1. As of the date of this Agreement, all of the Acquired Shares shall be Vested Shares in accordance with Section 2.1 and 2.2 hereof.


Exhibit A

Consent of Spouse

(FOR RESIDENTS OF COMMUNITY PROPERTY STATES ONLY)

            , 20    

My name is                      and I am the spouse of                      (the “Recipient”), the recipient of a grant of the Acquired Shares (as defined in the Agreement (as defined below)), which Acquired Shares were granted pursuant to the Kayak Software Corporation 2005 Equity Incentive Plan (the “Plan”).

I have read and understand the attached Restricted Stock Grant Agreement (the “Agreement”).

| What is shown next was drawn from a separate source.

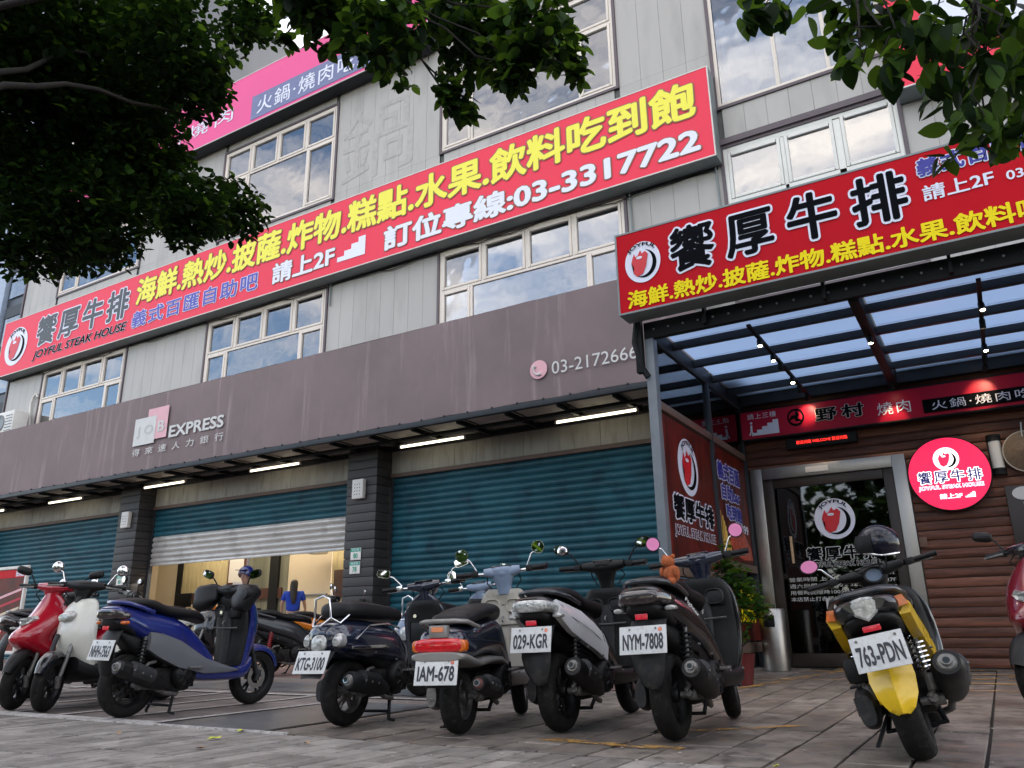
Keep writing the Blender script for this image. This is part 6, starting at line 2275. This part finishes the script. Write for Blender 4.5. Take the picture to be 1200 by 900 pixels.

I understand that, because I am a resident of the State of                      (the “State”), the community property laws of the State may provide me with certain rights or interests in the Acquired Shares (including the Restricted Shares (as defined in the Agreement)). After having considered the terms of the Agreement and my rights and interests under the community property laws of the State and for good and valuable consideration, receipt of which is hereby acknowledged:

 

  1. I hereby consent and agree to each and every term and condition set forth in the Agreement.

 

  2. I hereby understand and agree that the Recipient may join in any future modification or amendment of the Agreement without any further signature, acknowledgment, agreement or consent on my part.

 

  3. I understand that any interest that the Recipient has in the Acquired Shares (including the Restricted Shares) is subject to the terms of the Agreement and the Plan.

 

  4. I understand that, by agreeing to the terms of the Agreement and by executing this Consent of Spouse, I may be waiving certain of my rights and interests under the community property laws of the State.

IN WITNESS WHEREOF, the undersigned has executed this Consent of Spouse, effective as of the date first above written.